Given instruction. Extract, without alteration, each line from the start of the listing to the line bearing "import numpy as np".

Material provided.
----------

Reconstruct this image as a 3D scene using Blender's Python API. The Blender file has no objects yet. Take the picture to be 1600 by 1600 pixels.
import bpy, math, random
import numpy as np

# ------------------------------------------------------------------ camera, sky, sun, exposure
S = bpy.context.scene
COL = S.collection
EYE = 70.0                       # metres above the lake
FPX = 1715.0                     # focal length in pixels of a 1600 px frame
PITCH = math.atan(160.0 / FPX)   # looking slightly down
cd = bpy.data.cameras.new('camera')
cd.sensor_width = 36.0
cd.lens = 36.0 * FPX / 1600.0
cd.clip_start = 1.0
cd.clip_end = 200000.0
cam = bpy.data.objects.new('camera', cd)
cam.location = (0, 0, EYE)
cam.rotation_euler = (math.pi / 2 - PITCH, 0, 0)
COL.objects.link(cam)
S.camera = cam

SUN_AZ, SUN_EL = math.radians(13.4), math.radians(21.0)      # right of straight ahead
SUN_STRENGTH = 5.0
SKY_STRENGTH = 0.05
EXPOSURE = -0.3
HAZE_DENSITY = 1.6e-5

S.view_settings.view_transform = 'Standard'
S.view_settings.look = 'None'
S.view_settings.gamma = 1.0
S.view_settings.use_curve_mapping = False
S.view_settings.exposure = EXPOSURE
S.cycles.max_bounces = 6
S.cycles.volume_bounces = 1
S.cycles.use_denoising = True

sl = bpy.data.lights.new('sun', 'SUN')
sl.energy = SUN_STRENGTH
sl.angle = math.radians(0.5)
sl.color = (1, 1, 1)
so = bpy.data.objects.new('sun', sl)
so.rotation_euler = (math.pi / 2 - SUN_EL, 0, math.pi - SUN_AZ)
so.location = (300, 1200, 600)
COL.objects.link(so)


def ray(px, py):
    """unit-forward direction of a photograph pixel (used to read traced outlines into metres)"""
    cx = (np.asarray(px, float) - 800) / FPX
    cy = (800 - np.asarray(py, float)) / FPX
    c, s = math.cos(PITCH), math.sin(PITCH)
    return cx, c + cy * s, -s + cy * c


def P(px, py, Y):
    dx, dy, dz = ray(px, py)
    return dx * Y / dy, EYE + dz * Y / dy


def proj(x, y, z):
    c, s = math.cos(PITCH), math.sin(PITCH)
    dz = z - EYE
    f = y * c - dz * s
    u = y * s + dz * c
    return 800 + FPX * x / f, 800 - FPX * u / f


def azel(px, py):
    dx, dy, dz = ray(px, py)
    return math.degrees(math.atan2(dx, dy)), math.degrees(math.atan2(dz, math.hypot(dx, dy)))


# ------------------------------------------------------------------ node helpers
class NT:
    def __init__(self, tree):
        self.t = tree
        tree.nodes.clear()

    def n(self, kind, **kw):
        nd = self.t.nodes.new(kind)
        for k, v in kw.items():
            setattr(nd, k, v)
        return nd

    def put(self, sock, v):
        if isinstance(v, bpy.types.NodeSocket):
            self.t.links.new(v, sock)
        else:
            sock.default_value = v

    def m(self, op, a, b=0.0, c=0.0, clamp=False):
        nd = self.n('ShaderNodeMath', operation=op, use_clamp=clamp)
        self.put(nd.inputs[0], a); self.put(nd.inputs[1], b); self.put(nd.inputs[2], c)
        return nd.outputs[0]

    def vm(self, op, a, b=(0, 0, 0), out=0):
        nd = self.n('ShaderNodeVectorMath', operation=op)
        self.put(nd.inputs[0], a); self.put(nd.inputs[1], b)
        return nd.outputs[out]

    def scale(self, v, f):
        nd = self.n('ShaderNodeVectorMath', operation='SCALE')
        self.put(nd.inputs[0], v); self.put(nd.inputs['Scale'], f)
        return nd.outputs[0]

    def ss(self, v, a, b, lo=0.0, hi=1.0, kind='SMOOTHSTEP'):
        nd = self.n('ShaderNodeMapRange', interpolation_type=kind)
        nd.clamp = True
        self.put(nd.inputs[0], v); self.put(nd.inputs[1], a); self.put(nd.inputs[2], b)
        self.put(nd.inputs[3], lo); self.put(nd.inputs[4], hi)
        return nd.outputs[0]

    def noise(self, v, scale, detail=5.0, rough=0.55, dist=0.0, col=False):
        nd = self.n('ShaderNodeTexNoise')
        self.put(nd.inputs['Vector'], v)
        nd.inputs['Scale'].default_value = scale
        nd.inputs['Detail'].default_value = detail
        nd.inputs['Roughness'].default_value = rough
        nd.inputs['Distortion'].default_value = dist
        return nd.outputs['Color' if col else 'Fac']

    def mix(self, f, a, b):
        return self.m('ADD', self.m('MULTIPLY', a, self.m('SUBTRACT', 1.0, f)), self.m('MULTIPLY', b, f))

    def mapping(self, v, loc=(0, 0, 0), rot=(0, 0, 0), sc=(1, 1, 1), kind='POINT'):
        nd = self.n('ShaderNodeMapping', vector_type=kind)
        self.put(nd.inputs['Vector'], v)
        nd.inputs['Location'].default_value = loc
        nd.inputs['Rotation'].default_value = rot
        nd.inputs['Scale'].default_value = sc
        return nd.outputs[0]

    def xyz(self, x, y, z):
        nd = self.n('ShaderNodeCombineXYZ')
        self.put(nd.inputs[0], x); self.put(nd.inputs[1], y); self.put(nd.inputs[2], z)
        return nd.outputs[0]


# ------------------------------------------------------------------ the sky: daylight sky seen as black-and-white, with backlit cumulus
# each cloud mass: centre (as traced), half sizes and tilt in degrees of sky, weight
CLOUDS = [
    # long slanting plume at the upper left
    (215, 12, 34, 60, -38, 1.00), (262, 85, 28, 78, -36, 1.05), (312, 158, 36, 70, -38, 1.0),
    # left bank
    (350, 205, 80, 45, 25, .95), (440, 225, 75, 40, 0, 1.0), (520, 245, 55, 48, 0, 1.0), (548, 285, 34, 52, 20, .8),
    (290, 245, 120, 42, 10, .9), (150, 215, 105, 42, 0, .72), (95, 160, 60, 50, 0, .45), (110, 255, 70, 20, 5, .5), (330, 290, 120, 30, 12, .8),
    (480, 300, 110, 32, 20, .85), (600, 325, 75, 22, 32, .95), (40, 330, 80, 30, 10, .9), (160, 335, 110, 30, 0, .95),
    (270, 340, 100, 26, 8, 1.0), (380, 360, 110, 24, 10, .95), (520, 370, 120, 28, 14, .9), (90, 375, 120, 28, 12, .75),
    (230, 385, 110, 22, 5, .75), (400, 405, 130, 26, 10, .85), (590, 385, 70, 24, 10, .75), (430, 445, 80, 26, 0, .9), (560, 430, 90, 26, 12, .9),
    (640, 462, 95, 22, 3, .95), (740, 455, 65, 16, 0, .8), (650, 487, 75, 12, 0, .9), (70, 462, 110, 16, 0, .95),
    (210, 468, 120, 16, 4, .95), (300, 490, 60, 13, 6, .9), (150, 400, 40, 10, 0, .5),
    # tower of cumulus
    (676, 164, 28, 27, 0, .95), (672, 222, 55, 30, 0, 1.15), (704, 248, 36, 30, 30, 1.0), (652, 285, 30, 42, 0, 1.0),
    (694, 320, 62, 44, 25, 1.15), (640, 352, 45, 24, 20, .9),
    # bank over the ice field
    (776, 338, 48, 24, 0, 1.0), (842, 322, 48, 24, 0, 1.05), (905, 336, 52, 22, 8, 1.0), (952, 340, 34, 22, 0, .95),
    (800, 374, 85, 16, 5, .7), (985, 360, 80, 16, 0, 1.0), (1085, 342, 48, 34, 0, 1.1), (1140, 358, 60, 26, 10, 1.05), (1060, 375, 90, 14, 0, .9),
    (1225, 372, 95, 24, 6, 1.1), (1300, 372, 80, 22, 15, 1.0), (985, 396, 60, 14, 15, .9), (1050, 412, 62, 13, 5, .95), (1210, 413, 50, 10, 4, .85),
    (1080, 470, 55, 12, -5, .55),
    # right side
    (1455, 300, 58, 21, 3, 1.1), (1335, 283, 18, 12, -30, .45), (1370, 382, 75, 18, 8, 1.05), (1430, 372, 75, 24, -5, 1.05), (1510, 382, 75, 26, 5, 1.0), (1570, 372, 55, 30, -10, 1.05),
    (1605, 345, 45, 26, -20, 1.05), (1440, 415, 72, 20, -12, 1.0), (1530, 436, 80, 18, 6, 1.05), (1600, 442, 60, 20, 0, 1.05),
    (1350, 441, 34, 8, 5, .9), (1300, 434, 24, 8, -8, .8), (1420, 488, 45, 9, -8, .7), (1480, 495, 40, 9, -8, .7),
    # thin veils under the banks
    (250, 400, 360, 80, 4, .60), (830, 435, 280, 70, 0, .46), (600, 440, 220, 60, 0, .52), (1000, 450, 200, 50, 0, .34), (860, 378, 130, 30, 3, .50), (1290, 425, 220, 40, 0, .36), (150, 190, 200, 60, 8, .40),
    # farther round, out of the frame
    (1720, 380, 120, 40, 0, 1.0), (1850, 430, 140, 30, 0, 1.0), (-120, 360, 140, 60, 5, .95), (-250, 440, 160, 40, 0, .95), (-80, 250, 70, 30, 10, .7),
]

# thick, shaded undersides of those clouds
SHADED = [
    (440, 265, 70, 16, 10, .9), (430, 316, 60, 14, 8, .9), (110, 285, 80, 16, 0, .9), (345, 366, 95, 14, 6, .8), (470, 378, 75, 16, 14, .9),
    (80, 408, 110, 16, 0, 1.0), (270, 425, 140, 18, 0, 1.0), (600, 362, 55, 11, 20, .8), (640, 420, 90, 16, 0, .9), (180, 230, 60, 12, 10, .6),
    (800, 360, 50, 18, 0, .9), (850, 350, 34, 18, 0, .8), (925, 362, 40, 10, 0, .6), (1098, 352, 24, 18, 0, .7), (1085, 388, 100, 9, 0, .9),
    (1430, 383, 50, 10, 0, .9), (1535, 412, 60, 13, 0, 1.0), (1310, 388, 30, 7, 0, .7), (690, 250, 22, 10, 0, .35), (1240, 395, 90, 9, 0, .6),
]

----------

Answer.
Reconstruct this image as a 3D scene using Blender's Python API. The Blender file has no objects yet. Take the picture to be 1600 by 1600 pixels.
import bpy, math, random
import numpy as np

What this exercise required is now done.